O filme About Schmidt poderia ter por título Cartas para Ndugu, um menino que ainda
não sabia ler, mas a quem explicaram que aqueles papéis escritos vinham com
notícias de alguém que o ajudava. Irmã Nadine responde a última carta, enviando
um desenho feito por Ndugu que retrata uma criança e um adulto. Eles estão
ligados por meio de um fio ou de seus próprios braços. Só então Waren percebe que
o menino reconhecia a existência de um vínculo entre ambos. O desenho feito por
Ndugu faz com que War consiga chorar, isto é, provoca a catarse e
consequentemente o ‘insight’ expresso na frase: “quando quem me conheceu também
tiver morrido, acabará Waren Schmidt”. A frase é poética e expressa a vitória
de um indivíduo que pôde escalar sozinho o sopé de uma montanha que se chama
finitude humana.
Portanto,
as cartas para Ndugu simbolizam a
oportunidade de praticarmos o exercício de introspecção pela expressão escrita
ou outro recurso adequado à busca de sentidos para nossas vidas. Esse exercício
é oportuno para todas as gerações e pode ser otimizado pelo diálogo
intergeracional.
O filme
About Schmidt poderia ter por título Aposentadoria
e Viuvez do Herói Americano. Os valores de Schmidt são postos em cheque de
forma aguda só após a morte da esposa que era o egoauxiliar de seu saber viver, reforçando uma postura
individualista que se enxerga e se valoriza pelo viés do pertencimento à classe
dos bem-sucedidos. Só então o protagonista percebe que há outros times em
campo, além do time vencedor. Percebe o outro lado das relações de forma a
poder conviver com realidades e opiniões opostas às suas.
Para quem
gosta de estatísticas e pensa que planejar o futuro é mais importante do que
ser feliz aqui e agora, as
descobertas existenciais de Schmidt lhe facultaram imaginar uma maior
expectativa de vida. Superar a viuvez significaria aumentar de 9 para 20 a
sobrevida, após a idade de 66 anos, numa região próspera dos Estados Unidos,
nas condições financeiras do protagonista.
Para quem
é mais realista ficará forte a imagem cênica da volta da viagem em que o
protagonista sozinho abre a porta de sua casa e encontra uma desorganização
total que deverá ser administrada exclusivamente por ele, sem contar com nenhum
auxílio externo... Seu próprio espaço existencial materializado, ou seja, o de
ser o único membro a ocupar o domicílio.
No
contexto cultural representado no filme, a família ampliada se reúne no Natal
ou férias de inverno e no dia de Ação de Graças. Já no Brasil o ‘caso’ do filme
encaixa-se para uma pequena, mas crescente parcela da população: a de pessoas
idosas que vivem sós.
PAULO, M. A.; WAJNMAN , S. ; OLIVEIRA, A. M. C. realizaram um estudo em Belo Horizonte – MG, Brasil: A
relação entre renda e composição domiciliar dos idosos no Brasil: um estudo
sobre o impacto do recebimento do Beneficio de Prestação Continuada (BPC).

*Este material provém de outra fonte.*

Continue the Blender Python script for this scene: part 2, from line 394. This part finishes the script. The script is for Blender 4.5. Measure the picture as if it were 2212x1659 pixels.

As autoras partem dos pressupostos de outros
pesquisadores que citam em seu artigo:
"Entre os determinantes dos arranjos domiciliares
dos idosos, a renda tem papel de grande destaque
(CAMARGOS et al., 2007; SAAD, 2000; GHOSH, 2007; MARTELETO, 2007), sendo que
duas possibilidades são apontadas na literatura: o recebimento de uma renda
pode, por um lado, estimular os idosos a buscarem independência, optando por
morarem sozinhos. (COSTA, 1999; MCGARRY; SCHOENI, 1998; CARVALHO, 2000) e, por
outro, principalmente em situações de pobreza, atrair familiares interessados
em compartilhar desses benefícios,
aumentando a probabilidade da coabitação (EDMONDS et al., 2005; SAAD, 2000;
AMARANO, 2003; CIOFFI, 1998)."
Segundo o
contido no artigo, em 2005, o número de homens idosos que reside sozinho saltou
de 1,3 para 9,2 %. Obviamente, o impacto do benefício de Prestação Continuada
(B.P.C.) foi maior para a mulher que saltou de 1,1 % para 18%, confirmando o
que o filme mostra sobre as diferenças de gênero perante residir sozinho.
Ainda
segundo outro trecho do artigo já mencionado: "Engelhardt et al. (2005),
utilizando mudanças legislativas nos benefícios previdenciários de seguridade
social dos EUA, constataram que reduções no beneficio tiveram impacto
significativo, no sentindo de fazer migrar os idosos que viviam em arranjos
domiciliares independentes para arranjos com mais pessoas."
Tal citação corrobora o que é
registrado no filme em relação aos valores e modus vivendi do personagem Waren
(viúvo) versus os de Roberta (divorciada), que em linhas gerais foram
delineados a partir de suas diferenças de situação econômica.